TASK OBJECTIVE
Scan the data below for the string "picture". Copy every line where it appears.

GIVEN INFORMATION
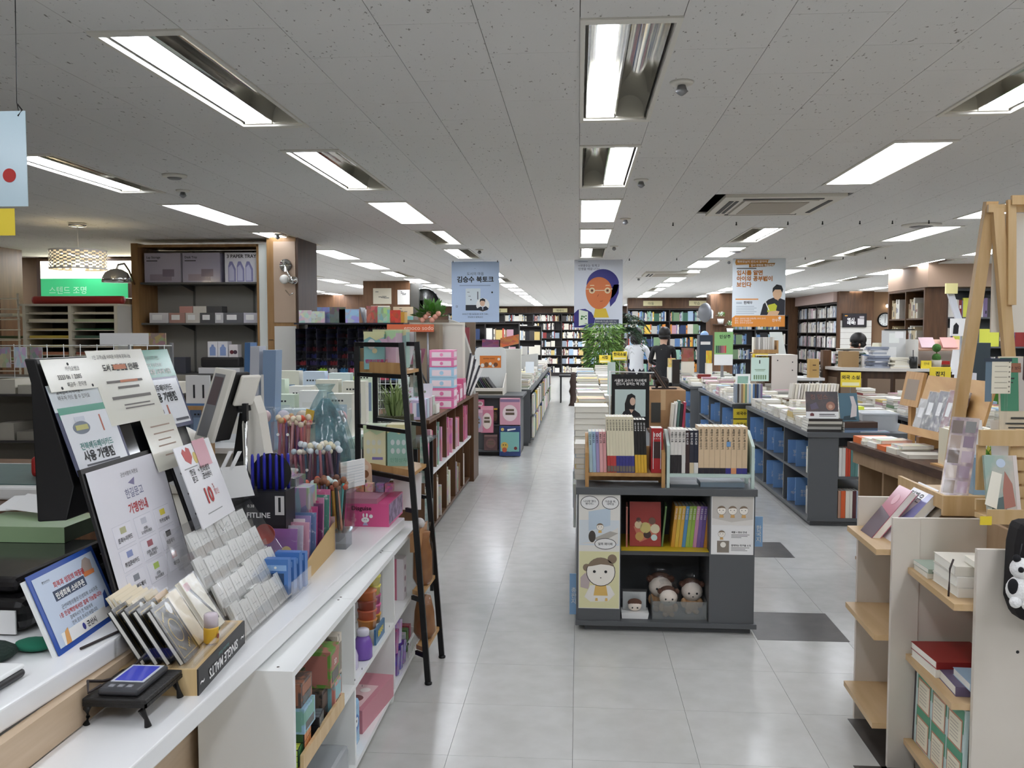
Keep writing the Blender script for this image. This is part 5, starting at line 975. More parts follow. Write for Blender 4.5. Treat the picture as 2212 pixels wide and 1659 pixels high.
dbox('back_panel',.02,1.7,.40,.42,.10,.6995,MDF,t);dbox('bottom_board',.02,1.7,.02,.42,.08,.0995,MDF,t)
for s,t_ in ((.06,.06),(.06,.36),(1.6,.06),(1.6,.36)):lathe('caster',[(.006,0),(.028,.01),(.03,.04),(.02,.079)],D(s,t_,0),BLACK,t,12)
for i,s in enumerate((.33,.69)):upright(D(s,.08,0)[0],D(s,.08,0)[1],.10,.012,.16,.3-.04*i,('#e9e3d2','#a9c3d8')[i],'%s thin book standing in the desk compartments' % ('cream','pale blue')[i],'books in the desk','x')
DZ=.8305;GD='magazines along the desk edge'
for i,(s,th,c)in enumerate(((.06,.04,'#e0702f'),(.12,.022,'#d8d2c4'),(.28,.03,'#f2efe6'),(.42,.028,'#e0702f'),(.55,.032,'#e9e3d2'),(.72,.022,'#d8d2c4'))):
    p=D(s,.10,0);book((p[0],p[1],DZ),(.2,.13,th),c,'%s magazine lying along the desk edge, %s from the far end' % (('orange','pale grey','white','orange-backed','cream','grey')[i],ORD[i]),GD,(0,0,R.uniform(-.1,.1)))
    if i in (1,2,4):book((p[0]+.02,p[1]-.01,DZ+th),(.19,.13,.02),R.choice(PALE),'%s magazine on top of the %s one along the desk edge' % (('thin','second','third')[i % 3],ORD[i]),GD,(0,0,.1),pr=True)
# reclined wooden display with wrapped books
t=thing('display_stand','sloping oak display board with a ledge on the desk','stand',D(.6,.33,DZ));f=Fr(D(.28,.24,.93),da,V((dn.x*.28,dn.y*.28,1)))
f2=Fr(f.o,da,V((dn.x*.28,dn.y*.28,1)))  # faces the aisle
f2=Fr(D(.28,.24,.93),da,V((dn.x*.28,dn.y*.28,1)));n_=f2.n;sgn=-1 if n_.dot(dn)>0 else 1
Bd=lambda a,b,c:f2.p(a,b,c*sgn)
def fb(nm,a,b,w,h,c0,c1,m,par):
    vs=[Bd(a,b,c0),Bd(a+w,b,c0),Bd(a+w,b+h,c0),Bd(a,b+h,c0),Bd(a,b,c1),Bd(a+w,b,c1),Bd(a+w,b+h,c1),Bd(a,b+h,c1)]
    return mesh(nm,vs,BF if sgn <0 else [x[::-1]for x in BF],m,par)
fb('board',0,0,.74,.35,-.015,0,OAKX,t);fb('ledge',-.02,-.02,.78,.02,-.015,.06,OAKX,t);fb('ledge_lip',-.02,-.02,.78,.045,.06,.07,OAKX,t)
dbox('base',.30,.34,.26,.5,DZ,.9,OAK,t);dbox('base',.96,1.0,.26,.5,DZ,.9,OAK,t)
for i,(a,w,h,c)in enumerate(((.02,.12,.2,'#b9b6ae'),(.12,.13,.25,'#5a5653'),(.25,.11,.26,'#4a4048'),(.37,.1,.27,'#7d3a3a'),(.47,.12,.27,'#6d5a5a'))):
    q=thing('wrapped_book','%s cellophaned book on the oak display, %s from the far end' % (('grey','dark illustrated','plum','red','brown')[i],ORD[i]),'book',Bd(a,0,.02),'wrapped books on the oak display')
    fb('cover',a,.002,w,h,.001+.006*i,.012+.006*i,mat(c,.3,noise=(25,'#cfc8c0',.3,.5)),q);fb('label',a+w*.2,h*.45,w*.45,h*.3,.0125+.006*i,.0133+.006*i,SHEET,q);fb('wrapper',a-.003,.002,w+.006,h+.004,.015+.006*i,.0156+.006*i,WRAP,q)
t=thing('framed_picture','small oak frame at the far corner of the sloping display','frame',D(.2,.3,DZ));slab('frame',D(.02,.28,1.07),tuple(da*.24),(.05,.03,.21),.02,OAK,t);f=Fr(D(.02,.28,1.07),da,V((.05,.03,.21)));f.rect('picture',.04,.04,.16,.13,mat('#8d7a66',.4),t,-.0225);f.rect('picture',.04,.04,.16,.13,mat('#8d7a66',.4),t,.001);dbox('post',.1,.14,.3,.33,DZ,1.08,OAK,t)
t=thing('book_box','pine end box holding a row of cream paperbacks on the desk','box',D(1.1,.15,DZ));dbox('end_board',1.22,1.235,.02,.12,DZ,.985,OAKX,t);dbox('bottom_board',.98,1.22,.02,.30,DZ,.84,OAKX,t);dbox('side_board',.98,1.22,.30,.315,DZ,.9,OAKX,t)
for i in range(8):
    p=D(1.17-.0*i,.05+.028*i,0);upright(p[0],p[1]+.02,.8405,.026,.15,.19+.006*(i % 3),('#e9dfc4','#efe8d4','#e6dcc0','#ece2c8','#8f9aa6','#f2efe6','#f2efe6','#e9e3d2')[i],'%s paperback in the pine end box, %s from the aisle' % (('cream','ivory','straw','buff','slate','white','white','cream')[i],ORD[i]),'paperbacks in the pine box')
for i,s in enumerate((.9,1.0,1.1)):
    slab('leaflet',D(s,.42,.93),tuple(da*.12),(.02,.02,.27),.003,SHEET);tag(sc.objects[-1],'white price leaflet standing at the right of the display, %s one' % ORD[i],'leaflet','white leaflets on the desk')
t=thing('leaflet_stand','clear stand carrying the white leaflets on the desk','stand',D(1.0,.46,DZ));slab('back',D(.88,.45,DZ),tuple(da*.4),(.01,.01,.16),.004,ACR,t)
t=thing('flower_pot','small pot of yellow-green flowers on the desk','plant',D(1.4,.12,DZ));p=D(1.42,.10,DZ);lathe('pot',[(.03,0),(.04,.05)],p,mat('#dfe8e0',.4),t,14)
LEAF=mat('#4f8a2f',.6);LEAF2=mat('#7fb04a',.6)
def sprig(name,c,r,n,par,ms,up=.0,ln=.05):
    vs,fs,mi=[],[],[]
    for i in range(n):
        a,b=R.uniform(0,6.283),R.uniform(-.3,1.3);d=V((math.cos(a)*math.cos(b),math.sin(a)*math.cos(b),math.sin(b)+up)).normalized();p0=V(c)+d*r*R.uniform(.2,.9);q=p0+d*ln;s_=d.cross(V((R.random(),R.random(),1))).normalized()*ln*.22;k=len(vs)
        vs +=[p0,(p0+q)/2+s_,q,(p0+q)/2-s_];fs.append((k,k+1,k+2,k+3));mi.append(i % len(ms))
    return mesh(name,vs,fs,ms,par,mi)
sprig('foliage',(p[0],p[1],p[2]+.07),.06,130,t,[LEAF,LEAF2,mat('#e6dc6a',.6)],.4,.04)
t=thing('plush_toy','blue plush toy sitting beside the flower pot','plush',D(1.5,.1,DZ));BP=mat('#6f93ae',.95,bump=(150,.5));p=D(1.52,.07,DZ);ball('body',(p[0],p[1],p[2]+.035),.05,BP,t,(1,1,.7));ball('head',(p[0]-.03,p[1]-.02,p[2]+.08),.035,BP,t)
for d in (-.03,.03):ball('ear',(p[0]-.03+d,p[1]-.01,p[2]+.11),.014,BP,t,seg=10)
ball('nose',(p[0]-.05,p[1]-.05,p[2]+.08),.008,PINK,t,seg=8)
# ---------------------------------------------------------------- cream stepped bookcase in the right foreground
CRB=mat('#dcd4c8',.5,noise=(4,'#d5ccbf',.3,.7),name='cream_laminate');t=thing('cream_bookcase','cream panelled bookcase with pale wood shelves in the right foreground','bookcase',(1.25,3.1,0))
for y,x0,x1 in ((3.545,1.093,1.5),(3.14,1.085,1.176),(3.145,1.178,1.40),(2.70,1.177,1.62),(2.705,1.62,1.62)):
    if x1 >x0:box('upright_panel',(x0,y,0),(x1,y+.018,.885),CRB,t)
box('back_panel',(1.40,2.7185,0),(1.415,3.5445,.88),wood('#b59a7c','#a88c6d',3,(6,6,1)),t)
SHW=wood('#d3b48b','#c6a576',2.2,(10,1.5,10))
for z in (.152,.468,.771):poly('shelf',[(1.05,3.5445,z),(1.036,3.1585,z),(1.399,3.1635,z),(1.399,3.5445,z)],(0,0,-.02),SHW,t)
for z in (.11,.411,.714):poly('shelf',[(1.138,3.1395,z),(1.122,2.7185,z),(1.399,2.7185,z),(1.399,3.1395,z)],(0,0,-.02),SHW,t)
for x,z in ((1.31,.855),(1.30,.58)):lathe('screw',[(.005,0),(.005,.001)],(x,2.6995,z),INK,t,8,'y')
def leanbook(x,y,z,w,h,th,c,lab,deco=None,k=.62,pr=None):
    q=thing('book',lab,'book',(x,y,z),'books on the cream bookcase');u=V((0,-w,0));v=V((k*h,0,h*math.sqrt(1-k*k)));o=V((x,y,z));n=u.cross(v).normalized()
    slab('cover',o,u,v,.002,c,q);slab('pages',o-n*.0022-u*-.0+v*.01,u*.985,v*.975,th-.004,PAPER,q);slab('back_cover',o-n*(th-.0018),u,v,.002,c,q)
    if deco:deco(Fr(o,u,v),w,h,q)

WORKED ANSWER
Keep writing the Blender script for this image. This is part 5, starting at line 975. More parts follow. Write for Blender 4.5. Treat the picture as 2212 pixels wide and 1659 pixels high.
t=thing('framed_picture','small oak frame at the far corner of the sloping display','frame',D(.2,.3,DZ));slab('frame',D(.02,.28,1.07),tuple(da*.24),(.05,.03,.21),.02,OAK,t);f=Fr(D(.02,.28,1.07),da,V((.05,.03,.21)));f.rect('picture',.04,.04,.16,.13,mat('#8d7a66',.4),t,-.0225);f.rect('picture',.04,.04,.16,.13,mat('#8d7a66',.4),t,.001);dbox('post',.1,.14,.3,.33,DZ,1.08,OAK,t)